Much of the success of panto comes from audience interaction and participation. Theatregoers in the United Kingdom are well-accustomed to this, but we knew the local audience wasn’t. Would they come on board, or would they treat it like a conventional theatre experience?

As I stood in the wings on opening night, every nerve on edge, I realized I had forgotten just how agonizingly long those 10 minutes before curtain-up actually are. Out front, a few cast members were warming up the crowd with a largely improvised “bit” involving supposedly sick cast members and the need for last-minute replacements, an actor who appeared nowhere near ready to go on stage, broken props, and the search for someone — anyone — in the audience who could help back stage and who was conveniently dressed all in black. A huge thanks to Lynne Wright, mother of author/director/actor Richard Wright, who was here on holiday from England. She had already volunteered to help us out, and gamely took part night after night operating the curtain, meaning she spent the entirety of each performance standing just off stage consulting a page full of notes and making sure the curtain opened and closed as necessary for more than two hours.

Residents of Ashcroft and area have always been huge supporters of the performing arts. Not only are the pages of the Journal, from its earliest issues in 1895, full of accounts of travelling performers coming to town, and the huge crowds that turned out to see them, they’re also full of stories of home-grown entertainments, from concerts and skits to full-blown theatre productions. Ashcroft, it seems, has always loved its live entertainment.

That tradition of support is alive and well 128 years later. Many audience members might have been attending their first panto, but they quickly and enthusiastically got into the spirit of things, and backstage we all heaved a collective sigh of relief. It was going to be okay; more than okay. It was going to be great.

I wish people in the audience could take a peek into the wings during a performance, because it’s a wonderful place. Most of the cast don’t stray too far, and while the performers on stage are singing, those waiting back stage are dancing along to the music; when we’re not doing that, we’re peeking through the entrances to see what’s happening. There are high fives when an actor comes off stage after another successful bit, and chortles of (silent) laughter when the audience reacts to something.

And because it’s pantomime, which lives and dies by audience reaction, no two performances are the same.

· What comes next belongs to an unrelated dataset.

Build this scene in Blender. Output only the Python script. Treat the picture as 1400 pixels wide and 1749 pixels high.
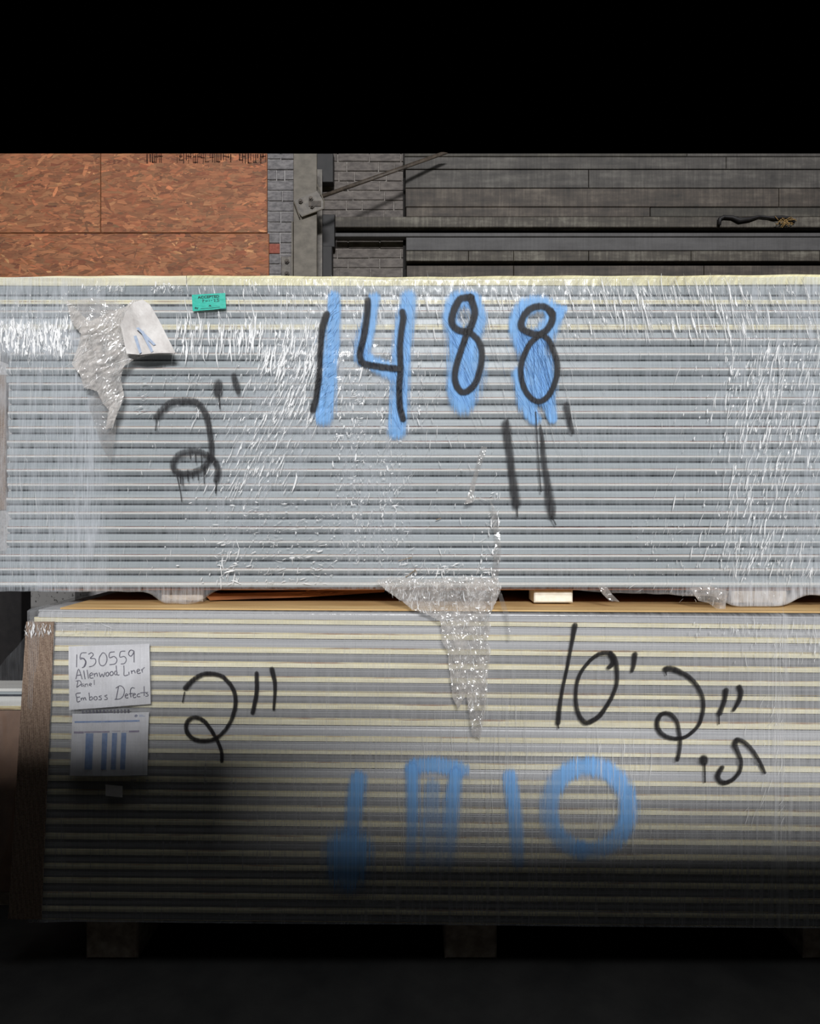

That’s always true of live theatre, where “Expect the unexpected” is (or should be) the motto, but especially so with panto, with the actors continually adapting and improvising in real time based on audience response. Almost everyone involved with live theatre in Ashcroft is an amateur, but we give it our all, and the enthusiasm of those watching spurs us to new heights every single show.

Just like that, though, it was over. Sunday’s matinee ended, we took one last bow, and poof: another production was consigned to the history books, and to the memories of a few hundred people. The cast and crew, after months of work, are looking forward to a (dare I say it?) well-earned rest, and coming down off the performance high. Already, though, we’re asking ourselves when we can do this again, and that’s thanks in large part to the people who turned out to support us. You were all a-MAZE-ing; thank you, from the bottom of our hearts.